--- Begin ---

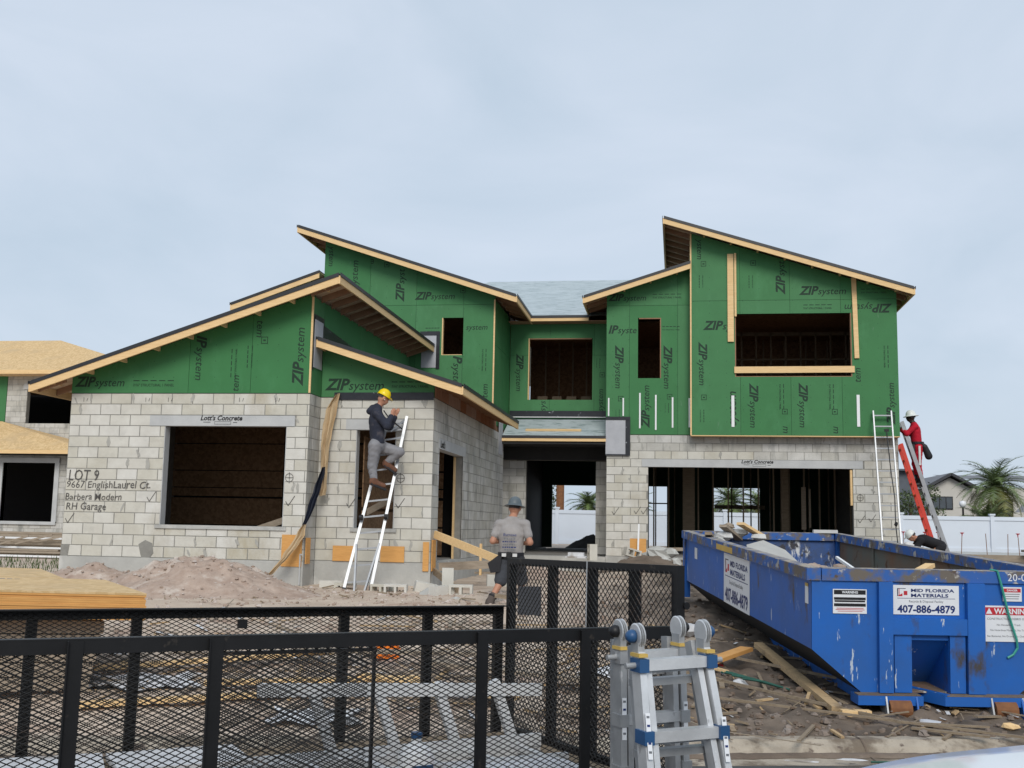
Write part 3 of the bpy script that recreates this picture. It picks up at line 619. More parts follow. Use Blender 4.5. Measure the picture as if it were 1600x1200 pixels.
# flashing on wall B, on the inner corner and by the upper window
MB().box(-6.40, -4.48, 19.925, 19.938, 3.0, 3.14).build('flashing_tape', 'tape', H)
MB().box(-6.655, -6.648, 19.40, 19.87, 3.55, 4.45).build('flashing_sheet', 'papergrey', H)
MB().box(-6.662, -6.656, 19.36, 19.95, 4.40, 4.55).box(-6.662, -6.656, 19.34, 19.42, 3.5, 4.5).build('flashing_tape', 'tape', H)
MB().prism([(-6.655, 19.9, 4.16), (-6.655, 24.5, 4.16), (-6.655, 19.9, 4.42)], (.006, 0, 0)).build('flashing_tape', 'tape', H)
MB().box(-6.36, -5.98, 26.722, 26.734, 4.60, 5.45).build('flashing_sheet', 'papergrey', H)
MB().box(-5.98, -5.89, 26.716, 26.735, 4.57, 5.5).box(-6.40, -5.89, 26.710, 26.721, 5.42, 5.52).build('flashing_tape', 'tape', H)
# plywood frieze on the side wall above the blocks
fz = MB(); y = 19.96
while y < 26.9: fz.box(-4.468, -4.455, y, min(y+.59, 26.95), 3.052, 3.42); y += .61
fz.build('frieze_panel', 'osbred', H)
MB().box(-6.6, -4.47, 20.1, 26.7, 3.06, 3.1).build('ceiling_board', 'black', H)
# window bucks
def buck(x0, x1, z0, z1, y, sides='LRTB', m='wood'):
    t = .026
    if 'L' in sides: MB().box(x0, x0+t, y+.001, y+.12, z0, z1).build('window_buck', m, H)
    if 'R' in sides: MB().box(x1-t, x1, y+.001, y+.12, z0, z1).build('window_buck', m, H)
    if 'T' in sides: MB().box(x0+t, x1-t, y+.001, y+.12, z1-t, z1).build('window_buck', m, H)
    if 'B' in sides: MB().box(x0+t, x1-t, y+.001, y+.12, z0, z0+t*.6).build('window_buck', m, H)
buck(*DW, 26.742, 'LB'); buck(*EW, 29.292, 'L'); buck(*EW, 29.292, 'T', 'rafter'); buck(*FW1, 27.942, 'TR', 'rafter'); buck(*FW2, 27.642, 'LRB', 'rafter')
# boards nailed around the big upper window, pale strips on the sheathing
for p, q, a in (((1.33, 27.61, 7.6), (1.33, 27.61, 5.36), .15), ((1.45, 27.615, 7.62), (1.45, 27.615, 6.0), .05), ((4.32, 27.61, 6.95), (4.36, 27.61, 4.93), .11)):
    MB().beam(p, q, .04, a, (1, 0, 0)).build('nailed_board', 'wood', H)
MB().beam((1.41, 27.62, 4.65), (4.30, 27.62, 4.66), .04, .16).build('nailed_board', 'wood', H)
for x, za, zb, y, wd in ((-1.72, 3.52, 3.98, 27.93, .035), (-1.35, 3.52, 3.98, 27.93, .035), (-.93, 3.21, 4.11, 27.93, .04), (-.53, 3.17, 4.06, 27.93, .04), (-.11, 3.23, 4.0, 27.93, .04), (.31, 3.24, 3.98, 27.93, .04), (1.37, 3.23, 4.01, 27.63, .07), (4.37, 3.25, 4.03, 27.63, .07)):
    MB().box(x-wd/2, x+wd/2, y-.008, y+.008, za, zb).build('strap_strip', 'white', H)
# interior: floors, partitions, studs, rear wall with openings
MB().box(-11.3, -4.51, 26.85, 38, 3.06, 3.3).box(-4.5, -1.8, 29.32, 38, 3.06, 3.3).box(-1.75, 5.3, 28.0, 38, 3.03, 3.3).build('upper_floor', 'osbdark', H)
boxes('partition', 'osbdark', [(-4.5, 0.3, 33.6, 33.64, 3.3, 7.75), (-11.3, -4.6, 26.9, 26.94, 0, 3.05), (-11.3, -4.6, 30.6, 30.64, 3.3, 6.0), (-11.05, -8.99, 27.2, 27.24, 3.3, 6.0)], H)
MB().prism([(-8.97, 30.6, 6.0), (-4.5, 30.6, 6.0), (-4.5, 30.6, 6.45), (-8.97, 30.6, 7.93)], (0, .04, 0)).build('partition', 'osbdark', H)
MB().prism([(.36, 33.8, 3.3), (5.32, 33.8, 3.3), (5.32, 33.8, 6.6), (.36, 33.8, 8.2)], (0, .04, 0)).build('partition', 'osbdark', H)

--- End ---
--- Begin ---

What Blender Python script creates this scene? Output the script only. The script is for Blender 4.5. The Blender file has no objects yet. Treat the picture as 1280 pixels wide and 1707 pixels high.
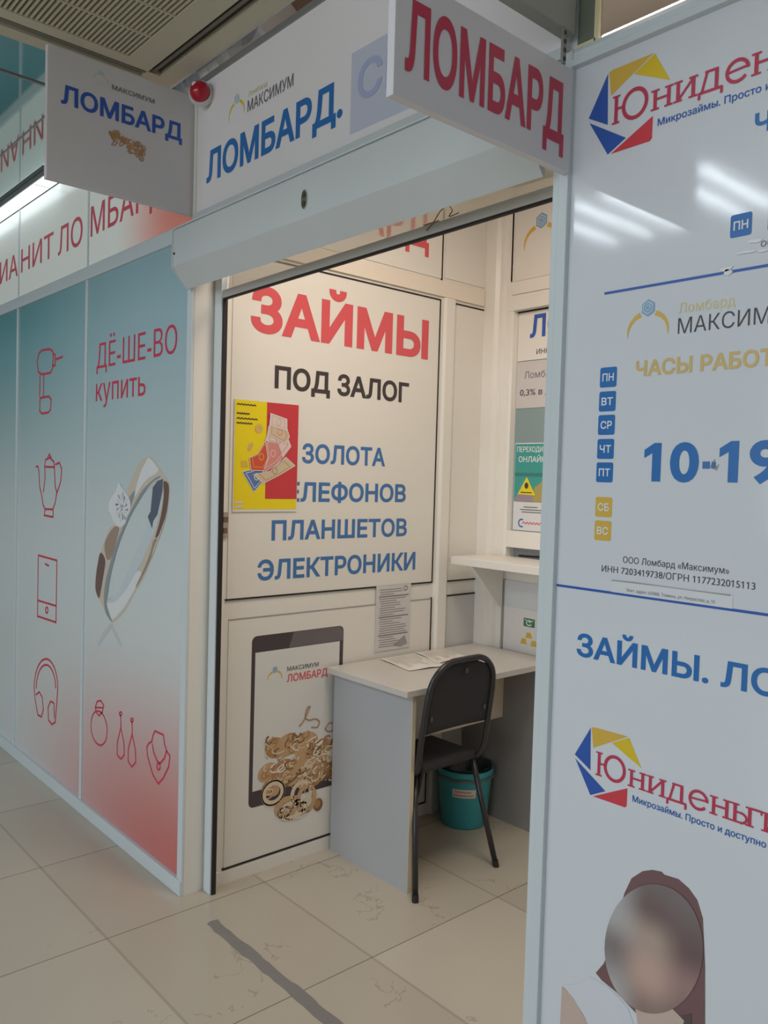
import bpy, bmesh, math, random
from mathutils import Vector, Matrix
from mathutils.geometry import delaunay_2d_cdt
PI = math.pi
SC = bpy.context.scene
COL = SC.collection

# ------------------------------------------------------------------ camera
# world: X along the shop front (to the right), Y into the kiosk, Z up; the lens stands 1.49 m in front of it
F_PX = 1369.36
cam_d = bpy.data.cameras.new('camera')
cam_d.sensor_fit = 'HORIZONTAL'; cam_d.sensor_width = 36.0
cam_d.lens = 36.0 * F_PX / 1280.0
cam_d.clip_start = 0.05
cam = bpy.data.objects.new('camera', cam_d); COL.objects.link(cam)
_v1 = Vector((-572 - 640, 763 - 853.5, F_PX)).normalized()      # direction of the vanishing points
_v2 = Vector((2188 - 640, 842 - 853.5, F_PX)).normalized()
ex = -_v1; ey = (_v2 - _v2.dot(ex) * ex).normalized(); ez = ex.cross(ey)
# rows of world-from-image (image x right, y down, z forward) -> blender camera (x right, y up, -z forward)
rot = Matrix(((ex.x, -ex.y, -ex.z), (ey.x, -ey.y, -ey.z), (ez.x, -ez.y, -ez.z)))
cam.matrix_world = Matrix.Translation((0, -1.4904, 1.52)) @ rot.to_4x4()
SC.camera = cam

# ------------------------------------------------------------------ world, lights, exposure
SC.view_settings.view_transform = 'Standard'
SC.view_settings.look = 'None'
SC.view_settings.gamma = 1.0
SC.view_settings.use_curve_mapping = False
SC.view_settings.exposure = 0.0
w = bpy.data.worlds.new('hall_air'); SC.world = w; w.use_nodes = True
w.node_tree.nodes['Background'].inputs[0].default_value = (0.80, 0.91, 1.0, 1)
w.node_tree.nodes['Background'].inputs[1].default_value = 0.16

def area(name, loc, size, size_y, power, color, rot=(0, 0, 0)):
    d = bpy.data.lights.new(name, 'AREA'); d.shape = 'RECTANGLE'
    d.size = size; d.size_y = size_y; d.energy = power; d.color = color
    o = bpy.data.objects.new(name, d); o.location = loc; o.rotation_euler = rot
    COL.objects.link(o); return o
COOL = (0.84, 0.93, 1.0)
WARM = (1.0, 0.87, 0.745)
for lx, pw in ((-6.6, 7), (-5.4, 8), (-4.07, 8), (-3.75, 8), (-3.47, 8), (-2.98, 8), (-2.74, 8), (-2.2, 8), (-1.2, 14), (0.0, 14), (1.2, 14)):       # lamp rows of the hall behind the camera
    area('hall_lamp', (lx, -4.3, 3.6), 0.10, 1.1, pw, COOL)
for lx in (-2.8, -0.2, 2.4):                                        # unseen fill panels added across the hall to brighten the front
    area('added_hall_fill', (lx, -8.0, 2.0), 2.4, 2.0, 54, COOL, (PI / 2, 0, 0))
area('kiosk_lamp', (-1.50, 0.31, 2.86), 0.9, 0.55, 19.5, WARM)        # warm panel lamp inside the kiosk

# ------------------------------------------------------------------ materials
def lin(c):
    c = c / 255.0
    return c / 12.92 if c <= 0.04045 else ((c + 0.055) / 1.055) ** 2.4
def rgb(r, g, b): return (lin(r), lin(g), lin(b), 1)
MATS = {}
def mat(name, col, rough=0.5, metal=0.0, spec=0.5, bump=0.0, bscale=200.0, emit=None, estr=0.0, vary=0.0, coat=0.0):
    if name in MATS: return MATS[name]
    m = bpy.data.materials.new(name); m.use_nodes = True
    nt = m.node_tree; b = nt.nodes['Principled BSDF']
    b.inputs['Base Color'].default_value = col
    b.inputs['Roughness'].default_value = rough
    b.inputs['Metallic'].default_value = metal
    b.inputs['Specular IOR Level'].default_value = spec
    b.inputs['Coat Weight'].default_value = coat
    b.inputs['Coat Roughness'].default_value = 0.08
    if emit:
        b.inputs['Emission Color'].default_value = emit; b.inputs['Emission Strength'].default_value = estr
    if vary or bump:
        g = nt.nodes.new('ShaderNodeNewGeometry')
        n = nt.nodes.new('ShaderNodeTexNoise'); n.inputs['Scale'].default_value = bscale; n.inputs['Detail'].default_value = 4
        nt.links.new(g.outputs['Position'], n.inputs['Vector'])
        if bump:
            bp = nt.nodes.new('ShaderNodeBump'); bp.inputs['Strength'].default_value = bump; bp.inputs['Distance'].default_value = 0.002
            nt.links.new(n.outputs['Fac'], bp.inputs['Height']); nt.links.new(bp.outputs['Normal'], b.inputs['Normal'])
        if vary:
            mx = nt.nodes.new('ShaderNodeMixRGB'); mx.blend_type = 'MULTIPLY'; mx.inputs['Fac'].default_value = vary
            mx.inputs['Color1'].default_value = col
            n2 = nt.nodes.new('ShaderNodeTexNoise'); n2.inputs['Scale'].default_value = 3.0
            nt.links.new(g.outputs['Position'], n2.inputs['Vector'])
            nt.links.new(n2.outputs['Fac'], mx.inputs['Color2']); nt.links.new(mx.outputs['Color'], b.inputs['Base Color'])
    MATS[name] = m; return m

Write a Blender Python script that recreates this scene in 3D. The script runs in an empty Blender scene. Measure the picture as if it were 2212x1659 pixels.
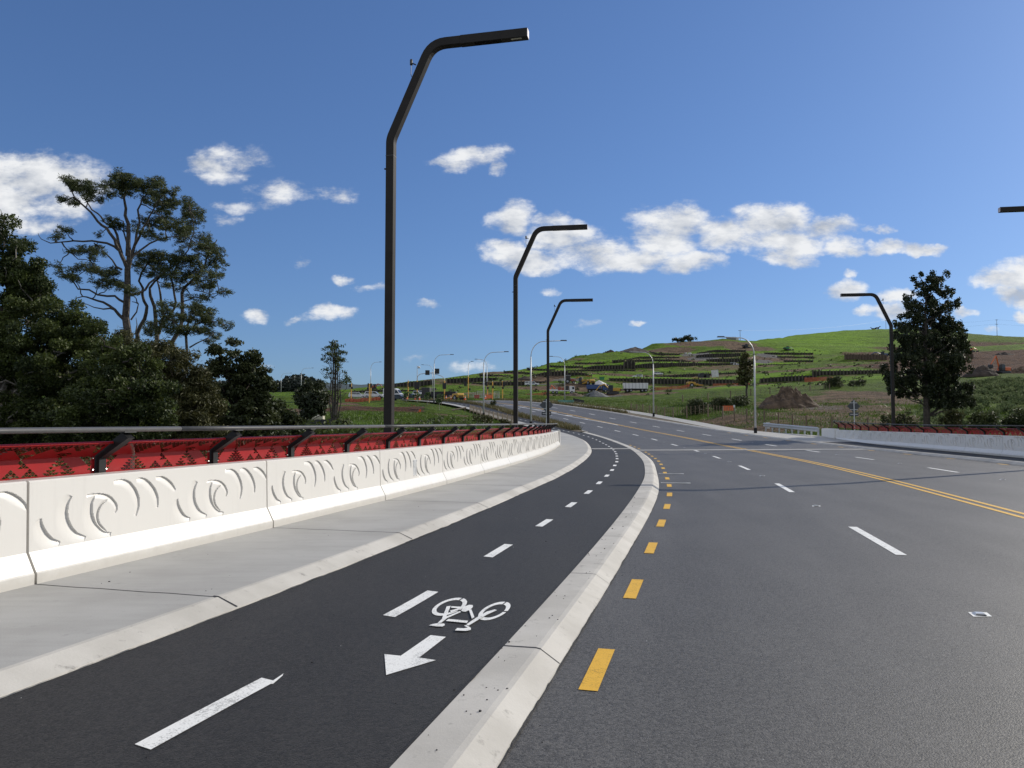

--- End ---

▶ [Problem requirements]:
Extract exactly and only the span of lines that begins at the line containing "3.3).build('upper_floor', 'osbdark', H)" and ends at the line containing "8.2)], (0, .04, 0)).build('partition', 'osbdark', H)".

▶ [Finished task]:
MB().box(-11.3, -4.51, 26.85, 38, 3.06, 3.3).box(-4.5, -1.8, 29.32, 38, 3.06, 3.3).box(-1.75, 5.3, 28.0, 38, 3.03, 3.3).build('upper_floor', 'osbdark', H)
boxes('partition', 'osbdark', [(-4.5, 0.3, 33.6, 33.64, 3.3, 7.75), (-11.3, -4.6, 26.9, 26.94, 0, 3.05), (-11.3, -4.6, 30.6, 30.64, 3.3, 6.0), (-11.05, -8.99, 27.2, 27.24, 3.3, 6.0)], H)
MB().prism([(-8.97, 30.6, 6.0), (-4.5, 30.6, 6.0), (-4.5, 30.6, 6.45), (-8.97, 30.6, 7.93)], (0, .04, 0)).build('partition', 'osbdark', H)
MB().prism([(.36, 33.8, 3.3), (5.32, 33.8, 3.3), (5.32, 33.8, 6.6), (.36, 33.8, 8.2)], (0, .04, 0)).build('partition', 'osbdark', H)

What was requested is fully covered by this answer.